Tuesday, December 18, 2012

Romanian Jews Without A Home

I'm in the process of reading an excellent book, A Secret Gift, by Ted Gup, for my Monday book club. The book is about Sam Stone, a very successful owner of men's clothing stores in Canton, Ohio during the depression. He wanted to share his success with those less fortunate, and gave money anonymously to many poor citizens of Canton during 1933. His roots, however, were in Dorohoi, Romania, a fact that he hid from family and friends alike. The book referenced the plight of the Jews from Romania, which I knew nothing about, but was so interested that I researched this little known pocket of anti-Semitism. I always think of Hitler's Germany when I think of anti-Semitism, but the Romanians were way ahead of Hitler.
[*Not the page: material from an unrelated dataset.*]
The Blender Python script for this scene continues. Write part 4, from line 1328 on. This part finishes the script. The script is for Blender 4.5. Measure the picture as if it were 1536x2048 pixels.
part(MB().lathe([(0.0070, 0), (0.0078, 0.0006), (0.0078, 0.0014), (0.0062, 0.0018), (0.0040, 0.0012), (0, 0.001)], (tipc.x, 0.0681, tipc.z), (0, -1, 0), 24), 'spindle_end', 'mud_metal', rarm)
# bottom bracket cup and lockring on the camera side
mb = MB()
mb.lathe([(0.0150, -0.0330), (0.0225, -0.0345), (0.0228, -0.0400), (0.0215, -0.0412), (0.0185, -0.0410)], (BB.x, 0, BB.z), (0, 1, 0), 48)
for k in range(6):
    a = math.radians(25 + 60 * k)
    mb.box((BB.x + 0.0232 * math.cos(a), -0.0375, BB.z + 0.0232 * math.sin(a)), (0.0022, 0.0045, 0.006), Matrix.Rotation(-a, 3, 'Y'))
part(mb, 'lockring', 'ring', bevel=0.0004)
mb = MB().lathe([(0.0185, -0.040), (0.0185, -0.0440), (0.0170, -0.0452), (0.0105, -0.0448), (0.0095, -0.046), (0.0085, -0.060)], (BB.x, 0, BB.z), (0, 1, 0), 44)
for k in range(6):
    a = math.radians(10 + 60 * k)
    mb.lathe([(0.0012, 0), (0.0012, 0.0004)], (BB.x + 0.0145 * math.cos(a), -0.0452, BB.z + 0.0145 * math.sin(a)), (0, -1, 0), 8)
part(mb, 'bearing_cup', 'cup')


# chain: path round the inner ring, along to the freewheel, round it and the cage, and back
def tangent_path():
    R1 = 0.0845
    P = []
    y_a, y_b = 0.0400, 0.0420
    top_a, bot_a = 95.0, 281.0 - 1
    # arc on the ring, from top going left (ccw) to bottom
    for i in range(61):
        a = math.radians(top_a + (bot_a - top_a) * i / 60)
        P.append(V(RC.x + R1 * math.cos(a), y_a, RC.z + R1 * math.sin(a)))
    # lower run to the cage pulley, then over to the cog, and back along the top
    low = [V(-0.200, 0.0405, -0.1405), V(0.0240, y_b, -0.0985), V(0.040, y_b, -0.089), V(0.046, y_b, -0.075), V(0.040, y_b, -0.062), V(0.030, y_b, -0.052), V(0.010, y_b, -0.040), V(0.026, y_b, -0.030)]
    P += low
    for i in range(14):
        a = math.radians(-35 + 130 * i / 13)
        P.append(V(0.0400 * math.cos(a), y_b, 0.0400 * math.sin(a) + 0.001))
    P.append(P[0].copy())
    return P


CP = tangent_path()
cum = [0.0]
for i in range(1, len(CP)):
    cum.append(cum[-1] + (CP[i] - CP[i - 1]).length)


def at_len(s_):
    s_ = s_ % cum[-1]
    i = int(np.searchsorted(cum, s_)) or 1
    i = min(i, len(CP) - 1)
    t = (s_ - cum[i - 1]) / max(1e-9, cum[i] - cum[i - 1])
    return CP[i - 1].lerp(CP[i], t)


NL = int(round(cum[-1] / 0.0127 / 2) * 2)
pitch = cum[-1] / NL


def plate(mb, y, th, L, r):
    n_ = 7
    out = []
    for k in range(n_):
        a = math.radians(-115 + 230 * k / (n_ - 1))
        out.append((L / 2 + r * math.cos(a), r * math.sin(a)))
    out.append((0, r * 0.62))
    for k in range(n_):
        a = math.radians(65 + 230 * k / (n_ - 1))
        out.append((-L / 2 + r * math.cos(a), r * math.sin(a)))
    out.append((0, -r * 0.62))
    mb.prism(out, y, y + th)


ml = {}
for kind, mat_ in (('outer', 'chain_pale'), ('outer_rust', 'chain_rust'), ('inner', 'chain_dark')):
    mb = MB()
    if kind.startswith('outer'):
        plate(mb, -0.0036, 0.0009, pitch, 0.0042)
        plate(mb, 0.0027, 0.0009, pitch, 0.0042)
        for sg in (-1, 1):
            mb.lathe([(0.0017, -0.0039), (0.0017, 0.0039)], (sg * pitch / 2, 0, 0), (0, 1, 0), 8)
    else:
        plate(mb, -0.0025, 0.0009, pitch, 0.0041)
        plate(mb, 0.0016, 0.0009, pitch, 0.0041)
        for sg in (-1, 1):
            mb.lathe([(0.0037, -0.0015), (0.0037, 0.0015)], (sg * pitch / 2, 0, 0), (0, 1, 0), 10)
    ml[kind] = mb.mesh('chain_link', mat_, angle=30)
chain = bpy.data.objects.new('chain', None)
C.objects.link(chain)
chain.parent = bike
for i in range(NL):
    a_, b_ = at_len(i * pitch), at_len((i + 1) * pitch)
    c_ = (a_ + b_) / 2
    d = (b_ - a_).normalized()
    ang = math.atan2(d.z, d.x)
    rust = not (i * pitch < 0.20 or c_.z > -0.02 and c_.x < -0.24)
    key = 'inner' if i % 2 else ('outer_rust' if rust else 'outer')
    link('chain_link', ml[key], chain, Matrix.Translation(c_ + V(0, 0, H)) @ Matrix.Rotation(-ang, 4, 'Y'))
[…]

As early as 1880, the Romanian
government began passing laws that marked them as "foreigners" and "aliens," and ostracized them from the community. In the late 1880's Hungary began tightening an economic noose around its Jews. Laws were passed that barred Jews from working as peddlers or shop owners, and made it illegal for them to sell flour, sugar or other staples. In 1898, new laws were passed that placed a quota on the number of "aliens"-Jews- allowed to attend schools. In addition, Jews could not vote or obtain licenses. Agriculatural and economic reversals turned their Gentile neighbors against them. Jews became targets and scapegoats of the state. In 1900 things continued to deteriorate. Jews could not own land, they were barred from living in rural areas, and were subject to a quota that required that two Romanians be hired for every "unprotected alien," (a thinly veiled reference to Jews). Jews faced homelessness, hunger and depression. They were entitled to none of the civil rights accorded those considered true Romanians. Because of this treatment by the Romanian government, Romanian Jews were facing extinction. The U.S. Secretary of State John Hay described the plight of these Jews this way: "by the cumulative effect of successive restrictions, the Jews of Romania have become reduced to a state of wretched misery. Shut out from nearly every avenue of self-support which is open to the poor of other lands, and ground down by poverty as the natural result of their discriminatory treatment, they are rendered incapable of lifting themselves from the enforced degradation they endure." The Jews that fled Romania became known as fusgeyers, or "foot-walkers." They wandered around Europe aimlessly looking for a country that would accept them. Many of them finally ended up in America, thanks in great part to the work of John Hay, but they were often looked down upon, even by other Jews. Jews have been persecuted for thousands of years, but this was something I had not heard of before. Exact statistics are difficult to come by, but around 400,000 Jews left Romania during the years 1880-1903. At one time Jews were 5% of the Romanian population. Today, about 6,000 Jews remain in Romania, mostly in urban areas. Another sad chapter in the history of the Jewish people.